**YOUR OBJECTIVE**. All of the data that follows should be retyped exactly, please, except the pictures.

****************

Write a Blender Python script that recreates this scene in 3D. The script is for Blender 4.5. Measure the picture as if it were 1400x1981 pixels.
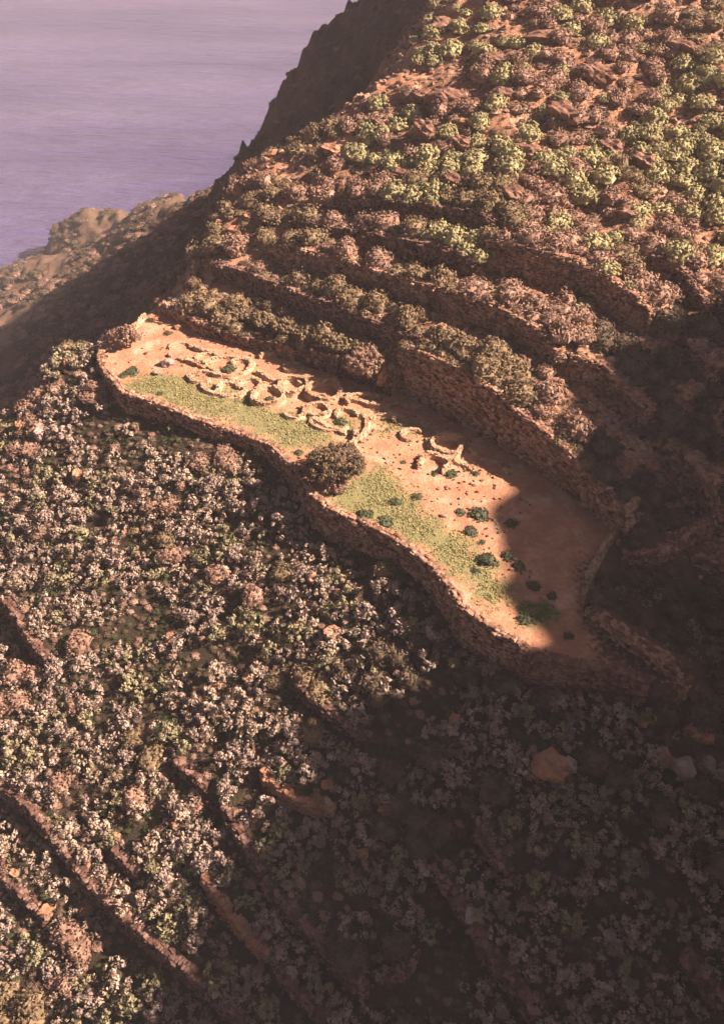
import bpy, math, random
import numpy as np

# ------------------------------------------------------------------ camera, world, sun, exposure
for o in list(bpy.data.objects): bpy.data.objects.remove(o)
SC = bpy.context.scene
COL = SC.collection
PITCH = math.radians(42); FPX = 1715.0; CAMZ = 46.0
SUN_AZ = math.radians(-5); SUN_EL = math.radians(37)      # azimuth from +x towards +y
cam_d = bpy.data.cameras.new('camera'); cam = bpy.data.objects.new('camera', cam_d); COL.objects.link(cam)
cam.location = (0, 0, CAMZ); cam.rotation_euler = (math.pi/2 - PITCH, 0, 0)
cam_d.sensor_fit = 'VERTICAL'; cam_d.sensor_height = 24; cam_d.lens = 24*FPX/1981
cam_d.clip_end = 20000
SC.camera = cam
world = bpy.data.worlds.new('World'); SC.world = world; world.use_nodes = True
wt = world.node_tree; bg = wt.nodes['Background']
sky = wt.nodes.new('ShaderNodeTexSky'); sky.sky_type = 'NISHITA'; sky.sun_disc = False
sky.sun_elevation = SUN_EL; sky.sun_rotation = math.pi/2 - SUN_AZ
sky.air_density = 1.0; sky.dust_density = 6.0; sky.ozone_density = 1.0
tint = wt.nodes.new('ShaderNodeMix'); tint.data_type = 'RGBA'; tint.blend_type = 'MULTIPLY'; tint.inputs[0].default_value = 1
tint.inputs[7].default_value = (0.25, 0.22, 0.27, 1)        # dims the skylight to deepen shadows, slightly violet
wt.links.new(sky.outputs[0], tint.inputs[6]); wt.links.new(tint.outputs[2], bg.inputs[0])
bg.inputs[1].default_value = 0.05
sd = bpy.data.lights.new('sun', 'SUN'); sd.energy = 5.0; sd.angle = math.radians(0.6); sd.color = (1.0, 0.775, 0.655)
sun = bpy.data.objects.new('sun', sd); COL.objects.link(sun)
sun.rotation_euler = (0, math.pi/2 - SUN_EL, SUN_AZ)
SC.view_settings.view_transform = 'Standard'; SC.view_settings.look = 'None'
SC.view_settings.gamma = 1; SC.view_settings.exposure = 1.75
SC.render.resolution_x = 723; SC.render.resolution_y = 1024
SC.cycles.max_bounces = 5; SC.cycles.diffuse_bounces = 3; SC.cycles.transparent_max_bounces = 6
SC.cycles.volume_bounces = 0
SC.cycles.use_denoising = True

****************

**THE SOLUTION**.
Write a Blender Python script that recreates this scene in 3D. The script is for Blender 4.5. Measure the picture as if it were 1400x1981 pixels.
import bpy, math, random
import numpy as np

# ------------------------------------------------------------------ camera, world, sun, exposure
for o in list(bpy.data.objects): bpy.data.objects.remove(o)
SC = bpy.context.scene
COL = SC.collection
PITCH = math.radians(42); FPX = 1715.0; CAMZ = 46.0
SUN_AZ = math.radians(-5); SUN_EL = math.radians(37)      # azimuth from +x towards +y
cam_d = bpy.data.cameras.new('camera'); cam = bpy.data.objects.new('camera', cam_d); COL.objects.link(cam)
cam.location = (0, 0, CAMZ); cam.rotation_euler = (math.pi/2 - PITCH, 0, 0)
cam_d.sensor_fit = 'VERTICAL'; cam_d.sensor_height = 24; cam_d.lens = 24*FPX/1981
cam_d.clip_end = 20000
SC.camera = cam
world = bpy.data.worlds.new('World'); SC.world = world; world.use_nodes = True
wt = world.node_tree; bg = wt.nodes['Background']
sky = wt.nodes.new('ShaderNodeTexSky'); sky.sky_type = 'NISHITA'; sky.sun_disc = False
sky.sun_elevation = SUN_EL; sky.sun_rotation = math.pi/2 - SUN_AZ
sky.air_density = 1.0; sky.dust_density = 6.0; sky.ozone_density = 1.0
tint = wt.nodes.new('ShaderNodeMix'); tint.data_type = 'RGBA'; tint.blend_type = 'MULTIPLY'; tint.inputs[0].default_value = 1
tint.inputs[7].default_value = (0.25, 0.22, 0.27, 1)        # dims the skylight to deepen shadows, slightly violet
wt.links.new(sky.outputs[0], tint.inputs[6]); wt.links.new(tint.outputs[2], bg.inputs[0])
bg.inputs[1].default_value = 0.05
sd = bpy.data.lights.new('sun', 'SUN'); sd.energy = 5.0; sd.angle = math.radians(0.6); sd.color = (1.0, 0.775, 0.655)
sun = bpy.data.objects.new('sun', sd); COL.objects.link(sun)
sun.rotation_euler = (0, math.pi/2 - SUN_EL, SUN_AZ)
SC.view_settings.view_transform = 'Standard'; SC.view_settings.look = 'None'
SC.view_settings.gamma = 1; SC.view_settings.exposure = 1.75
SC.render.resolution_x = 723; SC.render.resolution_y = 1024
SC.cycles.max_bounces = 5; SC.cycles.diffuse_bounces = 3; SC.cycles.transparent_max_bounces = 6
SC.cycles.volume_bounces = 0
SC.cycles.use_denoising = True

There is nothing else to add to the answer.